▸ **YOUR GOAL**
Set down only the lines running from the one with "Reconstruct this image" to the one with "from mathutils.bvhtree import BVHTree", both lines included, exactly as they stand, please.

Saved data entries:
====================

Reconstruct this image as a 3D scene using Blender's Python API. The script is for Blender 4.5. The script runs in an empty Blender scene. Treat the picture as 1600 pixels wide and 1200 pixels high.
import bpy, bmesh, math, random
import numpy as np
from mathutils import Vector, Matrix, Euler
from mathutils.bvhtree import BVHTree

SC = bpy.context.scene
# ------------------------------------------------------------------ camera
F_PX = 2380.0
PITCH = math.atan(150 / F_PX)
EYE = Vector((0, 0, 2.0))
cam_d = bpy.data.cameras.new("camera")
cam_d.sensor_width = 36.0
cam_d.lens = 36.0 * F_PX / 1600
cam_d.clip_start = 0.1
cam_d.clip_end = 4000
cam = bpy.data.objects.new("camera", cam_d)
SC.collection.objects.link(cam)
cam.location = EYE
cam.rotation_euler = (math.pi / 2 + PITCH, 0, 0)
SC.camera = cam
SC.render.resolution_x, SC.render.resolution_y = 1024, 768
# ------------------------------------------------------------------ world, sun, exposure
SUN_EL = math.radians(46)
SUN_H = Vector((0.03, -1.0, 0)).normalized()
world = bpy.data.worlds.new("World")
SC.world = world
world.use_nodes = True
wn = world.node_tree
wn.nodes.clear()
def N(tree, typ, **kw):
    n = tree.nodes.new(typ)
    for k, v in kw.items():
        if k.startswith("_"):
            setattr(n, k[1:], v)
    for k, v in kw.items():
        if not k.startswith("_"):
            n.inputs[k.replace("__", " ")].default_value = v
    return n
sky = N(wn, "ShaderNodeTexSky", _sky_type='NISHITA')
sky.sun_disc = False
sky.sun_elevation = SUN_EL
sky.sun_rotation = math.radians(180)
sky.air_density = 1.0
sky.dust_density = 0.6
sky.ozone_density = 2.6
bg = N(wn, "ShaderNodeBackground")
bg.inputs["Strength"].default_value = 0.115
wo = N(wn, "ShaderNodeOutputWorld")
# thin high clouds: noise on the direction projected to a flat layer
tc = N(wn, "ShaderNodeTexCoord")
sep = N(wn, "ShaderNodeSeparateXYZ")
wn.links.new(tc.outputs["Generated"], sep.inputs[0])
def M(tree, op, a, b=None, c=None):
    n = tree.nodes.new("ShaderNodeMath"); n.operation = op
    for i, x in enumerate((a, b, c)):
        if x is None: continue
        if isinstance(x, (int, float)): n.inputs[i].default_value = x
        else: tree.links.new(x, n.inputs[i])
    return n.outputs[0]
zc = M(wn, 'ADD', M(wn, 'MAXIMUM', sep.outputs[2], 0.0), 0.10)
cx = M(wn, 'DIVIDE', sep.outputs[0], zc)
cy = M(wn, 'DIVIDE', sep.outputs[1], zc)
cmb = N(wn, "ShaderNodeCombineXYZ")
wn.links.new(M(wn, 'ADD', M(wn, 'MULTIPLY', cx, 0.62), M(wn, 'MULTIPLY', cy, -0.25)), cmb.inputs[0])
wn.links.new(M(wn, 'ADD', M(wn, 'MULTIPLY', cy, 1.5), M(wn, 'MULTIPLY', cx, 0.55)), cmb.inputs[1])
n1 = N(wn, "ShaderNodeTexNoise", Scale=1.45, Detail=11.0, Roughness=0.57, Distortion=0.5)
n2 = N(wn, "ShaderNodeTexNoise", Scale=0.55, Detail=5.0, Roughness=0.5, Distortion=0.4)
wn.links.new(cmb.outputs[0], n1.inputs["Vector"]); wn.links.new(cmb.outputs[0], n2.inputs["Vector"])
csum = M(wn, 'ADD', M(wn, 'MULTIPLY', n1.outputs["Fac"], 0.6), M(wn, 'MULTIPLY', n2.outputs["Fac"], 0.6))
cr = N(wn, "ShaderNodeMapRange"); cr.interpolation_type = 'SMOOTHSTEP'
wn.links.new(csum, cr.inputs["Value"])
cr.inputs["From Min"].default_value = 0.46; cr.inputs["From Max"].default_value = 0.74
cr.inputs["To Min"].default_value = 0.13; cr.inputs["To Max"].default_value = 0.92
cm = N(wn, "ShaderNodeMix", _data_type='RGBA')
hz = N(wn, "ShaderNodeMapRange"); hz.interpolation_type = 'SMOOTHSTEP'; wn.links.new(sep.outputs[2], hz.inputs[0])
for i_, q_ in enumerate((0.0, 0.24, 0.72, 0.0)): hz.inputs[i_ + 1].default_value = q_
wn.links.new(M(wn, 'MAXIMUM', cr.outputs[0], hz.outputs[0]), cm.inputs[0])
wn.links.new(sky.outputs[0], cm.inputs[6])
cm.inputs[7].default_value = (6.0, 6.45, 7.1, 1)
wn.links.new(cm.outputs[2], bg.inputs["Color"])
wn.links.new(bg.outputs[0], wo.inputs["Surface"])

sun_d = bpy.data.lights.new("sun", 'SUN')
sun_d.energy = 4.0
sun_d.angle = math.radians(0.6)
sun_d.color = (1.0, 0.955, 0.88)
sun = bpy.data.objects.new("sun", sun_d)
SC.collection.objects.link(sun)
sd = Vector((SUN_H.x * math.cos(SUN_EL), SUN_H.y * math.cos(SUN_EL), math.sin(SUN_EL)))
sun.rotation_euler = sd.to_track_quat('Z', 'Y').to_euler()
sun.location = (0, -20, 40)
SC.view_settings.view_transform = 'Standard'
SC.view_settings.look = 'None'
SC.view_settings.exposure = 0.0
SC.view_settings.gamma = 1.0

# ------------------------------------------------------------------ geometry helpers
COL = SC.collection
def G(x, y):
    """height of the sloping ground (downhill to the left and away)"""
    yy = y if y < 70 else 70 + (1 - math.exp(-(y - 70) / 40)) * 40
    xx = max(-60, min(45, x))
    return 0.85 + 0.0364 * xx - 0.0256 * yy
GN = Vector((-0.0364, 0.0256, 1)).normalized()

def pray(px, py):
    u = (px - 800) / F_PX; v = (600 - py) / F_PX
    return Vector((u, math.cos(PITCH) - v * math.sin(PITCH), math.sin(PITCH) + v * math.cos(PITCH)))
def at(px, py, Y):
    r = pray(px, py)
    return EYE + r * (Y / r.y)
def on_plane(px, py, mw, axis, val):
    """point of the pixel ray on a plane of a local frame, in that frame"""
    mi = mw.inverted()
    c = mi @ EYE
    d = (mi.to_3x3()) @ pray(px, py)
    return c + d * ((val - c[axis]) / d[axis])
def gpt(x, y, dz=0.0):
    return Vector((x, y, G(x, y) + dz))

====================

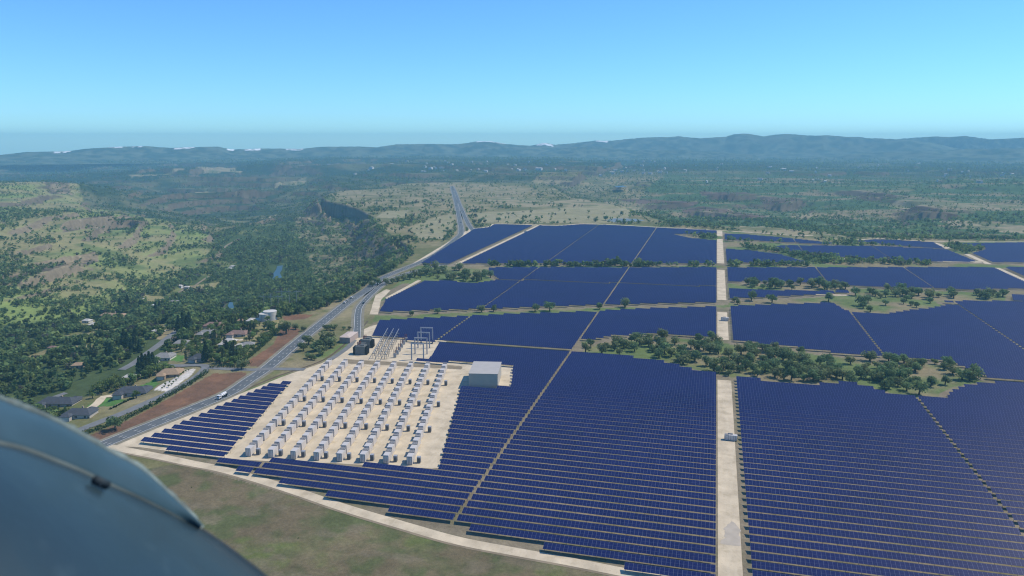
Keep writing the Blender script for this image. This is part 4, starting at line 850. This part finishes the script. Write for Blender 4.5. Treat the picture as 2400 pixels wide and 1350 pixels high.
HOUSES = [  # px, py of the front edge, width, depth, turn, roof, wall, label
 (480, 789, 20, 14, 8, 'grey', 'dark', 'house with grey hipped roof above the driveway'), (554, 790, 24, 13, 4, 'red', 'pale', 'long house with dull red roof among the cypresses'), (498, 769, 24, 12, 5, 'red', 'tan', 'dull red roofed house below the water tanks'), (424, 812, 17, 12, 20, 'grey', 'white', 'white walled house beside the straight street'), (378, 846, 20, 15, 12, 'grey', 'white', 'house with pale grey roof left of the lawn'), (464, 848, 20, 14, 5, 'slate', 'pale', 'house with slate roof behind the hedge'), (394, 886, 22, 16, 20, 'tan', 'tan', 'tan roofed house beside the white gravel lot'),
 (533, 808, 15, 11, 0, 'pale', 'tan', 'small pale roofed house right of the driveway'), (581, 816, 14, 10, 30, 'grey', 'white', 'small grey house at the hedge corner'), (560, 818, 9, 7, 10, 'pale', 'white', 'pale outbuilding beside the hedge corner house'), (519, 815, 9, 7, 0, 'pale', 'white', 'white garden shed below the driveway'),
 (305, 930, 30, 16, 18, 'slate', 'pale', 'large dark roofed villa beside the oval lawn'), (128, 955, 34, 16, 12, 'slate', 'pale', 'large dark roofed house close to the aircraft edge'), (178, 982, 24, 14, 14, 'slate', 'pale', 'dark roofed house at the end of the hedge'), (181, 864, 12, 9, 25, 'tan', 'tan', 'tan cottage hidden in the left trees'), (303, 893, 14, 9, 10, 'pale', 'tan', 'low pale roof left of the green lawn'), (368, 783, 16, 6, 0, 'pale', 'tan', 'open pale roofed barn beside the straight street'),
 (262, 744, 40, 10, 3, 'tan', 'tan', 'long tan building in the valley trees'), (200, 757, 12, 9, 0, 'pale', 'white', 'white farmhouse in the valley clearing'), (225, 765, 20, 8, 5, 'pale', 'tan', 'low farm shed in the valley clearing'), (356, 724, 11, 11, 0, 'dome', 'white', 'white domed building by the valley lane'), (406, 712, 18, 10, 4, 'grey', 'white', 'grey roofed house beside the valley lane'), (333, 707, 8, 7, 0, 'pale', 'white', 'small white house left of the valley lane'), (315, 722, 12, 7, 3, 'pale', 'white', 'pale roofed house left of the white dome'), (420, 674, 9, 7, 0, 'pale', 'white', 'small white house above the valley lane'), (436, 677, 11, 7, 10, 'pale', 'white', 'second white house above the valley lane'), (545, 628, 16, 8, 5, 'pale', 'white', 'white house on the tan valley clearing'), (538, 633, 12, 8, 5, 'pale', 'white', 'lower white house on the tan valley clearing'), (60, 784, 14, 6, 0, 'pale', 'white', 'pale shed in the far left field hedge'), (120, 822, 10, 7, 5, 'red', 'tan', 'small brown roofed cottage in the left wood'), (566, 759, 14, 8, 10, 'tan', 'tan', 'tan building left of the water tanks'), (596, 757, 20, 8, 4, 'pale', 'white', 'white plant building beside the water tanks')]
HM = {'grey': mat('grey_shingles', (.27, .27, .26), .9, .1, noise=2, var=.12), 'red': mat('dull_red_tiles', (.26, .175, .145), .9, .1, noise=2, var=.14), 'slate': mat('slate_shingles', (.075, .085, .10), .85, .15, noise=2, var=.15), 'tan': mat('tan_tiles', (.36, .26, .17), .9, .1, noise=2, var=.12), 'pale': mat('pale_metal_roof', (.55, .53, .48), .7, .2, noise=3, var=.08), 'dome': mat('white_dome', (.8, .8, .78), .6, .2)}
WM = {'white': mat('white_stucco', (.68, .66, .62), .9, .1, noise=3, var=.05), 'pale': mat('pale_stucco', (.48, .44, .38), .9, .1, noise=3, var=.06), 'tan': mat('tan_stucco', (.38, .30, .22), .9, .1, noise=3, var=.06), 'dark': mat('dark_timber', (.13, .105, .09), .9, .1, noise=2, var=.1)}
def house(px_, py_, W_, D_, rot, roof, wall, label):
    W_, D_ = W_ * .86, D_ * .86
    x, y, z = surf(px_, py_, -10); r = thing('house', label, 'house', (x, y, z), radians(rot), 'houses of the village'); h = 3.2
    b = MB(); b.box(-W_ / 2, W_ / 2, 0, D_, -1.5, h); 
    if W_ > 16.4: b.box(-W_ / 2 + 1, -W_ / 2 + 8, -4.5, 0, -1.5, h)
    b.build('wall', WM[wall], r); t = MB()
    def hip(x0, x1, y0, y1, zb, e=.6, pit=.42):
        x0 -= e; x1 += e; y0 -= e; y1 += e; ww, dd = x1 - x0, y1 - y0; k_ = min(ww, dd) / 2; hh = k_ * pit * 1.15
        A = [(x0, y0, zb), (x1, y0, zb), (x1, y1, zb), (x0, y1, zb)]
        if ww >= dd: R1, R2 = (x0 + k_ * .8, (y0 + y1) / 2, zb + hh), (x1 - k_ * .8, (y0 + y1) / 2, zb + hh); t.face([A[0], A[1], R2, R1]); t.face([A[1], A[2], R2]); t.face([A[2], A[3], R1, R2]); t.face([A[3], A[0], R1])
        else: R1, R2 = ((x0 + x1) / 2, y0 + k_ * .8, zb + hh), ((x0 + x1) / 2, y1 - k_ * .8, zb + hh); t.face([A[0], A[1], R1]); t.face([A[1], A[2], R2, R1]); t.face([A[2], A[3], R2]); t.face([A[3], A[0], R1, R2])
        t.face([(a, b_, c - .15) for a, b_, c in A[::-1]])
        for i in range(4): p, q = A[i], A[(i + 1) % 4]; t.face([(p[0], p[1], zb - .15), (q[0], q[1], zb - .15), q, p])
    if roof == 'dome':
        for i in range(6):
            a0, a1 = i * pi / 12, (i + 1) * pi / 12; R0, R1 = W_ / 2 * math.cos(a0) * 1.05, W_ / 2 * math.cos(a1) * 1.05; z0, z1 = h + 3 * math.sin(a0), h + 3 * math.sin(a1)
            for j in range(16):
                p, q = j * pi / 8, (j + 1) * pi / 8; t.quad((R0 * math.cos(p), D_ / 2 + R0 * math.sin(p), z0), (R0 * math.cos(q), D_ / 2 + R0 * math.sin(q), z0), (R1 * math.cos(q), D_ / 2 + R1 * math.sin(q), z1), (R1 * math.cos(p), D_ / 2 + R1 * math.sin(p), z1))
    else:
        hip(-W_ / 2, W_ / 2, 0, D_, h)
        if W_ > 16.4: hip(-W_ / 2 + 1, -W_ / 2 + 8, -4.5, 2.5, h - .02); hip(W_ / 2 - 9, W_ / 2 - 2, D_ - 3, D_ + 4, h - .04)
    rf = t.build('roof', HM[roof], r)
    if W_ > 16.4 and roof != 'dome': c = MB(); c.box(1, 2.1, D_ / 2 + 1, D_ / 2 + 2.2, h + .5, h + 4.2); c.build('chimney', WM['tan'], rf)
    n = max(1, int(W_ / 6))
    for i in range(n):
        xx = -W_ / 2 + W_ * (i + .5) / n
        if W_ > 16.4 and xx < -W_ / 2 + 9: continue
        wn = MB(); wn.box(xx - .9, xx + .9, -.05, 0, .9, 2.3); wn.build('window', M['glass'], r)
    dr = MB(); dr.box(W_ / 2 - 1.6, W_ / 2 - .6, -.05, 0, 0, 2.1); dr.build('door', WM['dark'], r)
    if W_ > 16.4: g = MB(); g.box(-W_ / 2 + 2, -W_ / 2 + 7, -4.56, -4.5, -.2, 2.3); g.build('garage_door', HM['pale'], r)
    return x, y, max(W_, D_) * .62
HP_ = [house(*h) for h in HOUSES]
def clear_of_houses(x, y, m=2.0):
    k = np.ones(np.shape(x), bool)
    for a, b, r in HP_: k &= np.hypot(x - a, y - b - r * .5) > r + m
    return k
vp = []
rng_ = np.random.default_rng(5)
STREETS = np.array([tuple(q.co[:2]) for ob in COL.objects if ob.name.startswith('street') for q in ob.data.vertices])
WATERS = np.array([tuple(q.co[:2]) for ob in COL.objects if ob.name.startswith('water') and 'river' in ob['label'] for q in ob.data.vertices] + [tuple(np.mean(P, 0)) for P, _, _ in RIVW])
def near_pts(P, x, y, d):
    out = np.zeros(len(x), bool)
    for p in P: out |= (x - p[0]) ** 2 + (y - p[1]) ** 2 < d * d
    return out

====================

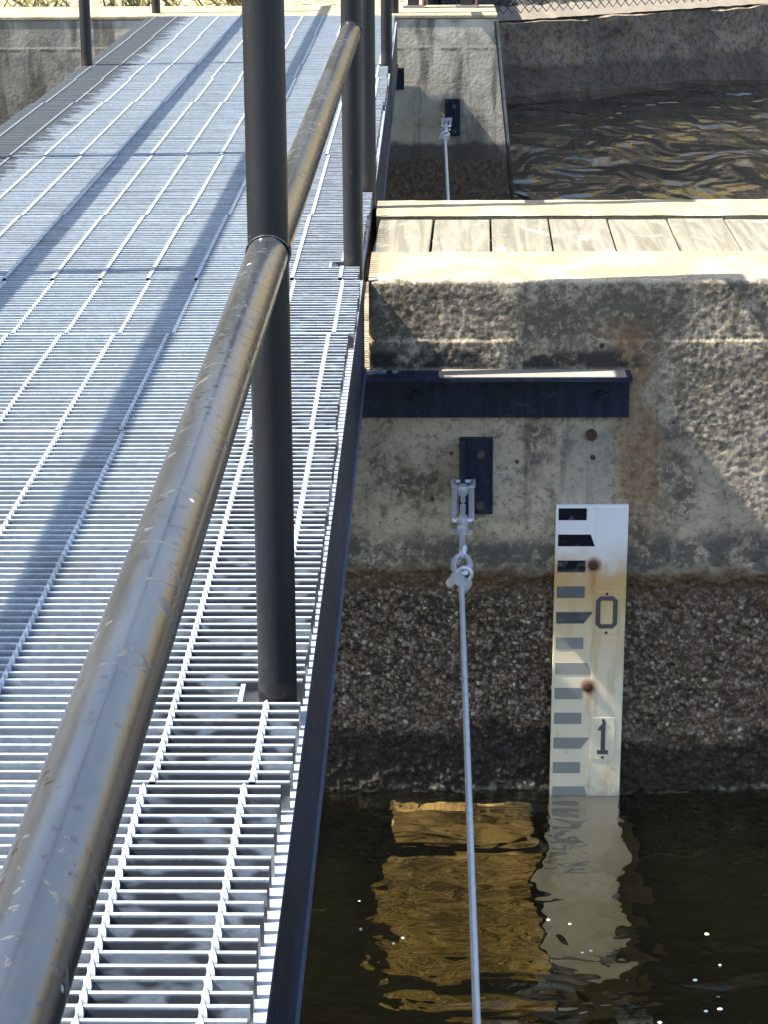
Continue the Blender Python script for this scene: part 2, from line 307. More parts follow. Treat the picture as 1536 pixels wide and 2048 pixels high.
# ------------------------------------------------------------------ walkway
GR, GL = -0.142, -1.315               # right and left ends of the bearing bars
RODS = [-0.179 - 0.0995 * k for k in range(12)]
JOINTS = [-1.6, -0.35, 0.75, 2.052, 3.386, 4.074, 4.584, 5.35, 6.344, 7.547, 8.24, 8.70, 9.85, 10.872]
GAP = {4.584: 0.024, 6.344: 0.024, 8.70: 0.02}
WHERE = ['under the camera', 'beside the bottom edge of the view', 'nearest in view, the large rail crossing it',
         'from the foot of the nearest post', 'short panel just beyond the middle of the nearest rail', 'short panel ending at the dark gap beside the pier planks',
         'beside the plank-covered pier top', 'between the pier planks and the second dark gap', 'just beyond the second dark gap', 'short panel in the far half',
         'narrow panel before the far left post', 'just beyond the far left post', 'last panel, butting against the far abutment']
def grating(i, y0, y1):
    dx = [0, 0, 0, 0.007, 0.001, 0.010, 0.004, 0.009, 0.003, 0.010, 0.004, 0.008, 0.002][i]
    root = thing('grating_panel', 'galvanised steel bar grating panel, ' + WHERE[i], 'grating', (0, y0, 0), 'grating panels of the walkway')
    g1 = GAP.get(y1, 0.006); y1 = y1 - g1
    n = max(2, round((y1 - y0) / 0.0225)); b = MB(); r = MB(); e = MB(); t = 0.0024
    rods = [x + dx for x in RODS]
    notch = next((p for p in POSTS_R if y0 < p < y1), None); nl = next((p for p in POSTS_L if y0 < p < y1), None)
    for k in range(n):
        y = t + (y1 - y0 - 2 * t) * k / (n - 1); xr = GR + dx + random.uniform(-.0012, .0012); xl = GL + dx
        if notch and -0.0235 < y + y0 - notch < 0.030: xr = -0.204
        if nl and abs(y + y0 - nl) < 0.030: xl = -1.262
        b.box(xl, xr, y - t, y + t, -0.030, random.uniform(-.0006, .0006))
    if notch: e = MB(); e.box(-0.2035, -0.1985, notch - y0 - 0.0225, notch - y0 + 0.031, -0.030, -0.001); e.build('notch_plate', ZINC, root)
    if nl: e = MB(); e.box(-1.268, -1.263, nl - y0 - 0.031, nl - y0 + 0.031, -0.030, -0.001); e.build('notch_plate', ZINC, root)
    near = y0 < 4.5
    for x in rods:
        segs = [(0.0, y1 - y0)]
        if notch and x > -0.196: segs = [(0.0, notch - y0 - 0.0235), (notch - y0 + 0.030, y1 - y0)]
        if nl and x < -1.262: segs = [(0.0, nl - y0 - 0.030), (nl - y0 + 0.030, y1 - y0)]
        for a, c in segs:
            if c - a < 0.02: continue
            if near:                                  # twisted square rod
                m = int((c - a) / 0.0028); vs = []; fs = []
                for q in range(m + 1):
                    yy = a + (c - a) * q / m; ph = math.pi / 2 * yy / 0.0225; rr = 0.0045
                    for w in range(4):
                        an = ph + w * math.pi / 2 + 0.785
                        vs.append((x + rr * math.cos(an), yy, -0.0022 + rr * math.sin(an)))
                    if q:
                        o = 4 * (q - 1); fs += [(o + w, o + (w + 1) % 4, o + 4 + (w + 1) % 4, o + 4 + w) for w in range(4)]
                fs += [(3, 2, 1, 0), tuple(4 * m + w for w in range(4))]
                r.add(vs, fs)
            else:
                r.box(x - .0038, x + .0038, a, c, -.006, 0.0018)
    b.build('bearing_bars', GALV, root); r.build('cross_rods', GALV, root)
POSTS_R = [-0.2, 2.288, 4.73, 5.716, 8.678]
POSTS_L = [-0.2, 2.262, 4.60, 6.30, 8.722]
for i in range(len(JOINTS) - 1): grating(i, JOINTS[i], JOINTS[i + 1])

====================

▸ **SOLUTION FOR THIS EXERCISE**
Reconstruct this image as a 3D scene using Blender's Python API. The script is for Blender 4.5. The script runs in an empty Blender scene. Treat the picture as 1600 pixels wide and 1200 pixels high.
import bpy, bmesh, math, random
import numpy as np
from mathutils import Vector, Matrix, Euler
from mathutils.bvhtree import BVHTree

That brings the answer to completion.